Will America heed the NAM declaration adopted in Kuala Lumpur? Perhaps not. Will the U.S. listen to the U.N. Secretary-General? Perhaps not. The new international disorder is now round the corner. Even as Iraq has started to disarm, Bush has raised the stakes. What he now wants is - regime change. What next? Who next?

THE people of Himachal Pradesh have given a fitting reply to the unbridled and presumptuous verbal claims of the Bharatiya Janata Party about being the self-appointed proprietor of Hindu religion and our heritage. They put everything they had into the Himachal Pradesh election and flooded that beautiful State with their political heavyweights.

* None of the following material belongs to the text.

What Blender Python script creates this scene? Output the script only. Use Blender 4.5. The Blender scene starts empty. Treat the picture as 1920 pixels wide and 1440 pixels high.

The Prime Minister and the Deputy Prime Minister quite obviously misjudged the feelings and anger of the Himachalis against misrule, incompetence and soaring corruption.

The unseemly display of arrogance after the Gujarat elections had sooner or later to come a cropper. The Gujarat Chief Minister, one hopes, will draw the correct lessons from the drubbing his party got in Himachal Pradesh. He is no small measure responsible for the poor showing of the BJP. He arrived in Himachal Pradesh presenting himself as a conquering hero. He returned diminished in stature and public esteem. The assumption that the BJP and VHP versions of our religion and heritage would sway voters did not prove true. Other parts of India too will see through their communal game.

For the BJP, the Himachal Pradesh was a do-or-die battle. The tone of their campaign made this quite clear. For the Congress party, this was not so. It takes every election seriously but does not make tall claims. The BJP's whispering campaign against Mohsina Kidwai, Congress general secretary in-charge of Himachal Pradesh, made no impression on the voters. The overwhelming victory of the Congress party once again shows the astuteness and good sense of the voter. The people of India do not fall for extremes, beyond a point. The BJP knows that the steam has gone out of the Ayodhya card.

WATCHING Sachin Tendulkar play against Pakistan was something quite extraordinary. He has stretched the limits of batting skills. To hit the world's fastest bowler for 18 runs in one over a rare sight. Like hundreds of millions of people all over the cricketing world, I sat rivetted to my television. In addition to Tendulkar's great innings, what was heartening was the grit and determination that Md. Kaif, Rahul Dravid and Yuvraj Singh displayed. We cannot depend only on one individual to see us through each time. Even a consistent genius like Tendulkar has his off-days and therefore it is of paramount important that batsmen who follow him show the same confidence that the three individuals mentioned above exhibited against Pakistan. If our team, which began badly, can keep up the standard they set for themselves against Pakistan, we have an excellent chance of reaching the final of the World Cup once again after 1983. Cricket is a very English game but it has become part of the sporting ethos of the Indian subcontinent. The intense passions around are quite unique. For over a hundred years, the cricketing centre of gravity was London. It is no longer so and this is good for the game.